Pinot Noir (PEE-noh NWAHR) is a rising star among Thanksgiving wines. Not as heavy or tannic as a cab or syrah, a pinot with enough smoothness and fruit can get along with most anything on the table (except maybe the sweet potatoes). Not to heavy for the turkey or too tannic for the cranberry sauce.

Champagne – A good, dry champagne with sufficient acid can be a good match for a Thanksgiving dinner, and it will add a touch of celebration to the meal. Avoid the cheap stuff like Cooks, and go for a truly dry sparkler. Should go well with the bird and stuffing, but might be a bit odd with the sweeter side dishes.
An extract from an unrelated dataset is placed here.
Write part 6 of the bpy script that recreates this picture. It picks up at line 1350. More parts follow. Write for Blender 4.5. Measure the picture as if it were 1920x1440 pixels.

Chardonnay is the “no-brainer” wine for Thanksgiving, but it actually is a poor match with all but the bird. All those different flavors are going to overwhelm all but the crispest chards. It’s a pass in my book.

Zinfandel (ZIN-fin-dell) has suddenly become the big new wine to have with Thanksgiving dinner, but I can’t figure out why. Zinfandels are typically big fruit bombs, with lots of alcohol. To me, the huge fruit in a zin would overwhelm or fight with pretty much everything on the table. Of course, I haven’t actually tried it, so maybe it’s a fantastic match – but I have my doubts.

Other wines to consider include Pinot Gris (PEE-noh GREE) and Gewürztraminer (guh-VURTS-trah-mee-ner).

Wine of the Week

Mumm Napa Blanc de Noirs (BLAN de NWAHR)

Blanc de Noir (literally "white of blacks") is a dry sparkling wine (that is, "Champagne" - but you're not supposed to refer to sparkling wines as Champagne unless they come from Champagne, France) made primarily from red pinot noir grapes. However, the skins are removed early in the wine-making process, leaving a elegant light salmon color wine behind. This is a fine sparkling wine for Thanksgiving dinner. It's flavorful and full-bodied enough to stand up to the stronger flavors, while delicate enough to not overwhelm the more subtle flavors. Hints of cherry and strawberry. Nicely balanced acidity. Available at Creekside Cellars for $23.99. 4 stars.